- [WRITTEN REQUEST]: Reproduce the complete listing without any deviation.

================================

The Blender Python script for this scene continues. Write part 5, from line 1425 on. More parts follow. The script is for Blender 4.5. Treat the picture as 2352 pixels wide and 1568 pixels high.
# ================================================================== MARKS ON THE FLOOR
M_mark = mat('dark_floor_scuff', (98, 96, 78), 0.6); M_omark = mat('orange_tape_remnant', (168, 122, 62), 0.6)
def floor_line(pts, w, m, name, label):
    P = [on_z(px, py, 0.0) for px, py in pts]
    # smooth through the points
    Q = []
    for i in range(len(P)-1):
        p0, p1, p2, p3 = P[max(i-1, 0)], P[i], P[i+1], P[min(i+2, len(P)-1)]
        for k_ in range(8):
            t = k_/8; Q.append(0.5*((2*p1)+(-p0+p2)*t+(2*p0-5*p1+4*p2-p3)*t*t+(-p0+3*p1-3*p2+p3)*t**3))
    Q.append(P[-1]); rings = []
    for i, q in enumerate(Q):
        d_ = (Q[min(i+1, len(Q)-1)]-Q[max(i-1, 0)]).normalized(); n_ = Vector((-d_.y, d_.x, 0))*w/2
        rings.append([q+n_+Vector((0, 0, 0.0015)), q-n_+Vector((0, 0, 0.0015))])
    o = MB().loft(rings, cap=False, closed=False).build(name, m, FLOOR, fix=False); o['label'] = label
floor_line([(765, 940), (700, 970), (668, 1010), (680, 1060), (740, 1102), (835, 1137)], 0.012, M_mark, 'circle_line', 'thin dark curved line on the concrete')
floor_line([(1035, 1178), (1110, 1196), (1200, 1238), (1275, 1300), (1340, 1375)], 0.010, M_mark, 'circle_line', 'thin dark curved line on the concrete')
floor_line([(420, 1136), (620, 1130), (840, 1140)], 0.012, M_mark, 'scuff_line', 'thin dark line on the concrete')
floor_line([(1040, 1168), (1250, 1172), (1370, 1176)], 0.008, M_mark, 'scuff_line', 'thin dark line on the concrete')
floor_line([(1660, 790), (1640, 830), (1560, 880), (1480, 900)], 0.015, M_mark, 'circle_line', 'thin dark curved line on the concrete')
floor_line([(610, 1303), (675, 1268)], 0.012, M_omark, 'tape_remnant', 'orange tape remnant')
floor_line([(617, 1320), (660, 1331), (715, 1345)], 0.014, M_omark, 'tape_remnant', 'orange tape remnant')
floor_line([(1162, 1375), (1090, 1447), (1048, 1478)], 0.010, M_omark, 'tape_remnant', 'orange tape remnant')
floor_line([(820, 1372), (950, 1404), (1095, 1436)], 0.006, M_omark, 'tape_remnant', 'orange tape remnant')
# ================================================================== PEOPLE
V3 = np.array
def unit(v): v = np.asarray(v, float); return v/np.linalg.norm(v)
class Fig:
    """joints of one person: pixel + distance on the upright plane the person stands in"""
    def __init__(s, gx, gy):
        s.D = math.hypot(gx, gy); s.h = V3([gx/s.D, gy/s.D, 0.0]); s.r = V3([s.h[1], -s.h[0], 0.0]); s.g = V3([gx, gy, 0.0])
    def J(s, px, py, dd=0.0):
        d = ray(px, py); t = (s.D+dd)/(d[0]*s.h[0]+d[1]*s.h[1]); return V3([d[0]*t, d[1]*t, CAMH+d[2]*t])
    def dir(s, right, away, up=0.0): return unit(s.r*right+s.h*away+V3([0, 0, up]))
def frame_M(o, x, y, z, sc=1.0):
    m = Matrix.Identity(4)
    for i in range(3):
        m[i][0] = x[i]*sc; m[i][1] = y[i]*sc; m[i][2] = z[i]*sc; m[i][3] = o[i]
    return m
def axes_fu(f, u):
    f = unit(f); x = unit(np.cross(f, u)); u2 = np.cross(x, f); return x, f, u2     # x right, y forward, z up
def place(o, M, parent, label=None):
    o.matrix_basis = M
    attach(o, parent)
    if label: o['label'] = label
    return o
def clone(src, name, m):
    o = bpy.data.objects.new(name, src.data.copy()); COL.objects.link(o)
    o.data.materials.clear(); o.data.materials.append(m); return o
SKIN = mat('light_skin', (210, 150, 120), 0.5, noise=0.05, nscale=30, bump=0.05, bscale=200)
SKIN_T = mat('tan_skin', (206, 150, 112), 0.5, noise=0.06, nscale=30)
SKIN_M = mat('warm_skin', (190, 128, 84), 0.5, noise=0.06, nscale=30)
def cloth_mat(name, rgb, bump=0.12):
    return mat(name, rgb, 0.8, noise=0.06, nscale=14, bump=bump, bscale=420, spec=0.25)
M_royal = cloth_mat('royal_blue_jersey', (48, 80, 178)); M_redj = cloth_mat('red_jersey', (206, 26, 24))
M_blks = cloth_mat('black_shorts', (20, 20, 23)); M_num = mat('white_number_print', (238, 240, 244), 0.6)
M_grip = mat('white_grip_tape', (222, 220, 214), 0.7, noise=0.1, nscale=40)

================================

- [COMPLETE RESPONSE]:
The Blender Python script for this scene continues. Write part 5, from line 1425 on. More parts follow. The script is for Blender 4.5. Treat the picture as 2352 pixels wide and 1568 pixels high.
# ================================================================== MARKS ON THE FLOOR
M_mark = mat('dark_floor_scuff', (98, 96, 78), 0.6); M_omark = mat('orange_tape_remnant', (168, 122, 62), 0.6)
def floor_line(pts, w, m, name, label):
    P = [on_z(px, py, 0.0) for px, py in pts]
    # smooth through the points
    Q = []
    for i in range(len(P)-1):
        p0, p1, p2, p3 = P[max(i-1, 0)], P[i], P[i+1], P[min(i+2, len(P)-1)]
        for k_ in range(8):
            t = k_/8; Q.append(0.5*((2*p1)+(-p0+p2)*t+(2*p0-5*p1+4*p2-p3)*t*t+(-p0+3*p1-3*p2+p3)*t**3))
    Q.append(P[-1]); rings = []
    for i, q in enumerate(Q):
        d_ = (Q[min(i+1, len(Q)-1)]-Q[max(i-1, 0)]).normalized(); n_ = Vector((-d_.y, d_.x, 0))*w/2
        rings.append([q+n_+Vector((0, 0, 0.0015)), q-n_+Vector((0, 0, 0.0015))])
    o = MB().loft(rings, cap=False, closed=False).build(name, m, FLOOR, fix=False); o['label'] = label
floor_line([(765, 940), (700, 970), (668, 1010), (680, 1060), (740, 1102), (835, 1137)], 0.012, M_mark, 'circle_line', 'thin dark curved line on the concrete')
floor_line([(1035, 1178), (1110, 1196), (1200, 1238), (1275, 1300), (1340, 1375)], 0.010, M_mark, 'circle_line', 'thin dark curved line on the concrete')
floor_line([(420, 1136), (620, 1130), (840, 1140)], 0.012, M_mark, 'scuff_line', 'thin dark line on the concrete')
floor_line([(1040, 1168), (1250, 1172), (1370, 1176)], 0.008, M_mark, 'scuff_line', 'thin dark line on the concrete')
floor_line([(1660, 790), (1640, 830), (1560, 880), (1480, 900)], 0.015, M_mark, 'circle_line', 'thin dark curved line on the concrete')
floor_line([(610, 1303), (675, 1268)], 0.012, M_omark, 'tape_remnant', 'orange tape remnant')
floor_line([(617, 1320), (660, 1331), (715, 1345)], 0.014, M_omark, 'tape_remnant', 'orange tape remnant')
floor_line([(1162, 1375), (1090, 1447), (1048, 1478)], 0.010, M_omark, 'tape_remnant', 'orange tape remnant')
floor_line([(820, 1372), (950, 1404), (1095, 1436)], 0.006, M_omark, 'tape_remnant', 'orange tape remnant')
# ================================================================== PEOPLE
V3 = np.array
def unit(v): v = np.asarray(v, float); return v/np.linalg.norm(v)
class Fig:
    """joints of one person: pixel + distance on the upright plane the person stands in"""
    def __init__(s, gx, gy):
        s.D = math.hypot(gx, gy); s.h = V3([gx/s.D, gy/s.D, 0.0]); s.r = V3([s.h[1], -s.h[0], 0.0]); s.g = V3([gx, gy, 0.0])
    def J(s, px, py, dd=0.0):
        d = ray(px, py); t = (s.D+dd)/(d[0]*s.h[0]+d[1]*s.h[1]); return V3([d[0]*t, d[1]*t, CAMH+d[2]*t])
    def dir(s, right, away, up=0.0): return unit(s.r*right+s.h*away+V3([0, 0, up]))
def frame_M(o, x, y, z, sc=1.0):
    m = Matrix.Identity(4)
    for i in range(3):
        m[i][0] = x[i]*sc; m[i][1] = y[i]*sc; m[i][2] = z[i]*sc; m[i][3] = o[i]
    return m
def axes_fu(f, u):
    f = unit(f); x = unit(np.cross(f, u)); u2 = np.cross(x, f); return x, f, u2     # x right, y forward, z up
def place(o, M, parent, label=None):
    o.matrix_basis = M
    attach(o, parent)
    if label: o['label'] = label
    return o
def clone(src, name, m):
    o = bpy.data.objects.new(name, src.data.copy()); COL.objects.link(o)
    o.data.materials.clear(); o.data.materials.append(m); return o
SKIN = mat('light_skin', (210, 150, 120), 0.5, noise=0.05, nscale=30, bump=0.05, bscale=200)
SKIN_T = mat('tan_skin', (206, 150, 112), 0.5, noise=0.06, nscale=30)
SKIN_M = mat('warm_skin', (190, 128, 84), 0.5, noise=0.06, nscale=30)
def cloth_mat(name, rgb, bump=0.12):
    return mat(name, rgb, 0.8, noise=0.06, nscale=14, bump=bump, bscale=420, spec=0.25)
M_royal = cloth_mat('royal_blue_jersey', (48, 80, 178)); M_redj = cloth_mat('red_jersey', (206, 26, 24))
M_blks = cloth_mat('black_shorts', (20, 20, 23)); M_num = mat('white_number_print', (238, 240, 244), 0.6)
M_grip = mat('white_grip_tape', (222, 220, 214), 0.7, noise=0.1, nscale=40)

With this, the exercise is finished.